Augmented Sparsifiers for Generalized Hypergraph Cuts with Applications to Decomposable Submodular Function Minimization

TL;DR

This paper introduces a sparsification framework for hypergraph cut problems with submodular splitting functions, enabling faster approximate algorithms by reducing dense graph representations to sparse ones using piecewise linear approximations.

Contribution

It presents a novel hypergraph-to-graph reduction method that approximates hypergraph cuts with significantly fewer edges, improving computational efficiency for submodular function minimization.

Findings

Achieves $(1+\varepsilon)$-approximate sparsification with $O(\varepsilon^{-1}|e| \log |e|)$ edges per hyperedge.

Requires only $O(|e| \varepsilon^{-1/2} \log \log \frac{1}{\varepsilon})$ edges for clique splitting functions.

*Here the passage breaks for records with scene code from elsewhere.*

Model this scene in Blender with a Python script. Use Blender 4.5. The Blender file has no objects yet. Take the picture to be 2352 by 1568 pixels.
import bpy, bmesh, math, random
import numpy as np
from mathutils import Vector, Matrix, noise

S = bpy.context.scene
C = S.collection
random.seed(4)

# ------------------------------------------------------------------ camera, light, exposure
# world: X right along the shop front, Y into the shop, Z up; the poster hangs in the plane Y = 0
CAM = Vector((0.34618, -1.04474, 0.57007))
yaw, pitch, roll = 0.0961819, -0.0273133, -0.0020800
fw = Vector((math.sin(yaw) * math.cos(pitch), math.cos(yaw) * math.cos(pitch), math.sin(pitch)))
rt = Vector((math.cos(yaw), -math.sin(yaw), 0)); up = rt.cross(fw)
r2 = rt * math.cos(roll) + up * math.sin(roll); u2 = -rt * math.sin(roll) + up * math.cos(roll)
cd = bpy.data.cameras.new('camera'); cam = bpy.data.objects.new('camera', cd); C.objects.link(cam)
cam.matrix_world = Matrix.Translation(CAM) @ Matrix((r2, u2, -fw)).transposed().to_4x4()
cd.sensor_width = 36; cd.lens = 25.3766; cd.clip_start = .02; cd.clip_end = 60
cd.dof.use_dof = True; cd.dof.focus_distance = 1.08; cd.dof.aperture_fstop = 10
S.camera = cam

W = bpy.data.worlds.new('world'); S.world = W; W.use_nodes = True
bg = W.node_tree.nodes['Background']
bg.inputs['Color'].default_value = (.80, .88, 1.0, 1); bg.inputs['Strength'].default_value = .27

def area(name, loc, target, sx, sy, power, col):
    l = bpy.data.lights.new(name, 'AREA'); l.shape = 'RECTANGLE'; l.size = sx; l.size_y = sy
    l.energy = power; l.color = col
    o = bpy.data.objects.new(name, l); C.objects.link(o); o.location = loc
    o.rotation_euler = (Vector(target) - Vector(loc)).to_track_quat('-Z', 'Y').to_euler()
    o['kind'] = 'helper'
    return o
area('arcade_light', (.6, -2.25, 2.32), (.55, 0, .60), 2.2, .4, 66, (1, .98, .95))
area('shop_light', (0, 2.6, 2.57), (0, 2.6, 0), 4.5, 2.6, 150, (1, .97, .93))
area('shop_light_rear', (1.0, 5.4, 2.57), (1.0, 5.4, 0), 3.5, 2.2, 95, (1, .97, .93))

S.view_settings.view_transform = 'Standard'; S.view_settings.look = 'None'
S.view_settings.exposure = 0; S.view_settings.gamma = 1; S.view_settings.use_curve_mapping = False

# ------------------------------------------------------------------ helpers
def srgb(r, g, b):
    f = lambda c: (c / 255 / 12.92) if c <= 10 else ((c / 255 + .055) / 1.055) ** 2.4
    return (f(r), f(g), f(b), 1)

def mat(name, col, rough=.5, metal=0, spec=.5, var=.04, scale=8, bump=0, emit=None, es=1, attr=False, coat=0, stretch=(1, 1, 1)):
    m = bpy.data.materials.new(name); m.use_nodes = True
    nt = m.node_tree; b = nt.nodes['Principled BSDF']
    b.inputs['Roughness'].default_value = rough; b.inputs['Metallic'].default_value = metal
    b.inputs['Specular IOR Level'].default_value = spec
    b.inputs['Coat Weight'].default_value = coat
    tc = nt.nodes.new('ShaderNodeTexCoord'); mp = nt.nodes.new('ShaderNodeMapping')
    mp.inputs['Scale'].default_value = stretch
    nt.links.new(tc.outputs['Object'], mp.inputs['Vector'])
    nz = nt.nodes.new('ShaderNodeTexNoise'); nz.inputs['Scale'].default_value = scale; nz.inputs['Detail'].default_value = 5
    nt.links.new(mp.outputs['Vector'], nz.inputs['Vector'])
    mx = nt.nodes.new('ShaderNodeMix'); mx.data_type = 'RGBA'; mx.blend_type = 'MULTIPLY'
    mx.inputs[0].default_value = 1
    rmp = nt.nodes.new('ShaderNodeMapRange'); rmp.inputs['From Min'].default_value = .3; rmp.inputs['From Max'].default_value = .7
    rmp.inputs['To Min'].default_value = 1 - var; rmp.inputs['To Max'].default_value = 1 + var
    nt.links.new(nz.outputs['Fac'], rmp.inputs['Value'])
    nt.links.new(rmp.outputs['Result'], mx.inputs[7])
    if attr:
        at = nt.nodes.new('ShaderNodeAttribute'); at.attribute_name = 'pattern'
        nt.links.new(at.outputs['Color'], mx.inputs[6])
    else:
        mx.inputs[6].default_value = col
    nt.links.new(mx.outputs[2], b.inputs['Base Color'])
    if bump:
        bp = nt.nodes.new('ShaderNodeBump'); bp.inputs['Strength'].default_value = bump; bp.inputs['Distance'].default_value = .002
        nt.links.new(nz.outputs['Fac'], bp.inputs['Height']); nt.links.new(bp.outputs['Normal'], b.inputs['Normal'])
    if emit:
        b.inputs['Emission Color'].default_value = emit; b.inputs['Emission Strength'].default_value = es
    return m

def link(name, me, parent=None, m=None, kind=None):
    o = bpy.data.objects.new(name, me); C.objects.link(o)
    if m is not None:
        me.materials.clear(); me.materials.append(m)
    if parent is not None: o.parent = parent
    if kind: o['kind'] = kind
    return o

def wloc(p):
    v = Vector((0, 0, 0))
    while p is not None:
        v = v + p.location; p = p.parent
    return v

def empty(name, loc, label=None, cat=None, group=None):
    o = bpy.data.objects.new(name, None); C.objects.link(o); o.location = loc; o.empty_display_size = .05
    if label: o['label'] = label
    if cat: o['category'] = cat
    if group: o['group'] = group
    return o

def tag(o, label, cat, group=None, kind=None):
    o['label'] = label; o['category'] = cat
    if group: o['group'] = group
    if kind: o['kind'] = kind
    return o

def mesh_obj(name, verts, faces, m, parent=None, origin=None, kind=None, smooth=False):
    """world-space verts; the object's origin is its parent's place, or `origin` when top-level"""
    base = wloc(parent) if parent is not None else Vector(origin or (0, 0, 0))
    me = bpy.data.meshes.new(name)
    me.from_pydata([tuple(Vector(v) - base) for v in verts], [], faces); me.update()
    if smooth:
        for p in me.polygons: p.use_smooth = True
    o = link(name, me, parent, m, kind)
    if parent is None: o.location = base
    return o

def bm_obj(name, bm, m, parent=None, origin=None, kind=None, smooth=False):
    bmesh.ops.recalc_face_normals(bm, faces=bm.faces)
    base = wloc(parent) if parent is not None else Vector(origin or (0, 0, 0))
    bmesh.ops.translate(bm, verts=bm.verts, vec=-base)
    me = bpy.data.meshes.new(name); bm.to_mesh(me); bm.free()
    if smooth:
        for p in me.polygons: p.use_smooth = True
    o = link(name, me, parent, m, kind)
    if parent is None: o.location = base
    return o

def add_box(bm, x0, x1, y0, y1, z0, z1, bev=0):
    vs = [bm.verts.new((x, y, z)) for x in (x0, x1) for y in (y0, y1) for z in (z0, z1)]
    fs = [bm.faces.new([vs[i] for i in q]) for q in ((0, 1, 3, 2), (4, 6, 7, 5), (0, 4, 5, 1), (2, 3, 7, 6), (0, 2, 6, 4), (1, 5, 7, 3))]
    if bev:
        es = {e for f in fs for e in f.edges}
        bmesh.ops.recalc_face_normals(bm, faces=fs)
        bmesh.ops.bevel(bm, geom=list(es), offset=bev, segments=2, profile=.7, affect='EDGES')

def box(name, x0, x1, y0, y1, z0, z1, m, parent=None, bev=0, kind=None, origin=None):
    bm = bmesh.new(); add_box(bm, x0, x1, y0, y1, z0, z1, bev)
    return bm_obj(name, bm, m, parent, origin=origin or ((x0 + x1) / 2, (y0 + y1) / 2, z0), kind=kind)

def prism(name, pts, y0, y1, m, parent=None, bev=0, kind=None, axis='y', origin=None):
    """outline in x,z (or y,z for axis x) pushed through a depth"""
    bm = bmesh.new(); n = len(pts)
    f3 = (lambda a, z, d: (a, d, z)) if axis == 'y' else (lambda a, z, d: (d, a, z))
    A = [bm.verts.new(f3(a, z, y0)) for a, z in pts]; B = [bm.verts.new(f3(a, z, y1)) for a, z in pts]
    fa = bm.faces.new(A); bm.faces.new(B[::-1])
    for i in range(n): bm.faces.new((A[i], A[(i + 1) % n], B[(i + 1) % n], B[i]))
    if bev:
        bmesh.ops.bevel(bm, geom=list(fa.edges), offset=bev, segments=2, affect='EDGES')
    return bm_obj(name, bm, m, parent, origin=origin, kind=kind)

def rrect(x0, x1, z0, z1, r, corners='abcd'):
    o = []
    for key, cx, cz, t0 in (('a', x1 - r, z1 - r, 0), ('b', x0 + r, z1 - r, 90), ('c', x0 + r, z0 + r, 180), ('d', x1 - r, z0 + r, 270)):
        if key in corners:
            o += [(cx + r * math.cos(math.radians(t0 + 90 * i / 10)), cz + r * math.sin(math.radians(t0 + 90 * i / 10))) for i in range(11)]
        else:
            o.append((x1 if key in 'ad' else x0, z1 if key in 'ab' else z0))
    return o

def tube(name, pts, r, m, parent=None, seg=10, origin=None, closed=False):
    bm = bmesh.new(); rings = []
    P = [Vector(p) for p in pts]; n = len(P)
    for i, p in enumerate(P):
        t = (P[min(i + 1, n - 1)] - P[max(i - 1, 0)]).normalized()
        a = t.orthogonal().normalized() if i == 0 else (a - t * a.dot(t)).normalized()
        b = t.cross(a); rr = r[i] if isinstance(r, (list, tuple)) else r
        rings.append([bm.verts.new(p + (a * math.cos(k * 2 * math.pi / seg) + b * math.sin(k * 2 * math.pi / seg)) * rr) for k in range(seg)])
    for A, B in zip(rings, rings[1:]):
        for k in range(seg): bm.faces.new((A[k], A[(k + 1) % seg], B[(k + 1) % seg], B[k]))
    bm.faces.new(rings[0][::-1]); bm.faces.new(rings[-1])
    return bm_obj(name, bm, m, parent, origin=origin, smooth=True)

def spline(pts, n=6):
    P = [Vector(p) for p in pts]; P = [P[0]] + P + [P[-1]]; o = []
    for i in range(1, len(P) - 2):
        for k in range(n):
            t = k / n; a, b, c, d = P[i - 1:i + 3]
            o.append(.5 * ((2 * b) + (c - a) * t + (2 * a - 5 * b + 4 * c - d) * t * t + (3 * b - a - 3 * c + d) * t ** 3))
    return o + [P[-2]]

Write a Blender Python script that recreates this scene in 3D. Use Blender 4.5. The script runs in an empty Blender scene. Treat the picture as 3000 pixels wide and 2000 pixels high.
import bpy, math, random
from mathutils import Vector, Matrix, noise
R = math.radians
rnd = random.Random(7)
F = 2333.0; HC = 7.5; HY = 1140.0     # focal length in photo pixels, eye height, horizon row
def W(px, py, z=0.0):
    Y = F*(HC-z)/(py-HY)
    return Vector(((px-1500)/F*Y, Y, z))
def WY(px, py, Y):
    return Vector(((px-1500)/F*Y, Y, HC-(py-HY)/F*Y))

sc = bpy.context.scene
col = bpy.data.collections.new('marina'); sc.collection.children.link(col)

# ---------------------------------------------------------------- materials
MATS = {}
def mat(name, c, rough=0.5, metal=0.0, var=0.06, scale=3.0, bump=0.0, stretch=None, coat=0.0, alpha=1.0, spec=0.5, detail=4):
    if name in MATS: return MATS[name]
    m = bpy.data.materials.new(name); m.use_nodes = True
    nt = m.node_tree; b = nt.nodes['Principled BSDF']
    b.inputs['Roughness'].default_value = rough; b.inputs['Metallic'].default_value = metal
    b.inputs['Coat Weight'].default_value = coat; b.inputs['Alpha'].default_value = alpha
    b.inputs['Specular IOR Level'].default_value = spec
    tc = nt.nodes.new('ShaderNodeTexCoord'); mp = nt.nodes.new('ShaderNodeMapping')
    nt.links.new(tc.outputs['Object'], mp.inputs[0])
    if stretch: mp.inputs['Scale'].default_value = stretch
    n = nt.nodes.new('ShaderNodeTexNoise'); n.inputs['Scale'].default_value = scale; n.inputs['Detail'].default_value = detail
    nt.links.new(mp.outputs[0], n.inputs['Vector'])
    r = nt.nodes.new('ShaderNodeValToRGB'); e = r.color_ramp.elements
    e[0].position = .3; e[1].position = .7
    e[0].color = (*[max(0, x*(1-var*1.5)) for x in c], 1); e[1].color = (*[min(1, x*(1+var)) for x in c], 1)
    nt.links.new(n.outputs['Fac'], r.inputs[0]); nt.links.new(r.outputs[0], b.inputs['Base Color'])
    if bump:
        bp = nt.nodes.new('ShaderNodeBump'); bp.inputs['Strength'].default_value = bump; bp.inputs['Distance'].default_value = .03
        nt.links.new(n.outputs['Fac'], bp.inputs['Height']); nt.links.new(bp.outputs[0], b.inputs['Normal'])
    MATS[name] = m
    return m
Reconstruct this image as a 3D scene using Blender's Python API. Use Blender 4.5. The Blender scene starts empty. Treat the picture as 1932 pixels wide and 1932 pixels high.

Enables faster approximate min $s$-$t$ cut algorithms for certain co-occurrence graphs.

Abstract

In recent years, hypergraph generalizations of many graph cut problems have been introduced and analyzed as a way to better explore and understand complex systems and datasets characterized by multiway relationships. Recent work has made use of a generalized hypergraph cut function which for a hypergraph $\mathcal{H} = (V,E)$ can be defined by associating each hyperedge $e \in E$ with a splitting function ${\bf w}_e$, which assigns a penalty to each way of separating the nodes of $e$. When each ${\bf w}_e$ is a submodular cardinality-based splitting function, meaning that ${\bf w}_e(S) = g(|S|)$ for some concave function $g$, previous work has shown that a generalized hypergraph cut problem can be reduced to a directed graph cut problem on an augmented node set. However, existing reduction procedures often result in a dense graph, even when the hypergraph is sparse, which leads to slow runtimes for algorithms that run on the reduced graph. We introduce a new framework of sparsifying hypergraph-to-graph reductions, where a hypergraph cut defined by submodular cardinality-based splitting functions is $(1+\varepsilon)$-approximated by a cut on a directed graph. Our techniques are based on approximating concave functions using piecewise linear curves. For $\varepsilon > 0$ we need at most $O(\varepsilon^{-1}|e| \log |e|)$ edges to reduce any hyperedge $e$, which leads to faster runtimes for approximating generalized hypergraph $s$-$t$ cut problems. For the machine learning heuristic of a clique splitting function, our approach requires only $O(|e| \varepsilon^{-1/2} \log \log \frac{1}{\varepsilon})$ edges. This sparsification leads to faster approximate min $s$-$t$ graph cut algorithms for certain classes of co-occurrence graphs. Finally, we apply our sparsification techniques to develop approximation algorithms for minimizing sums of cardinality-based submodular functions.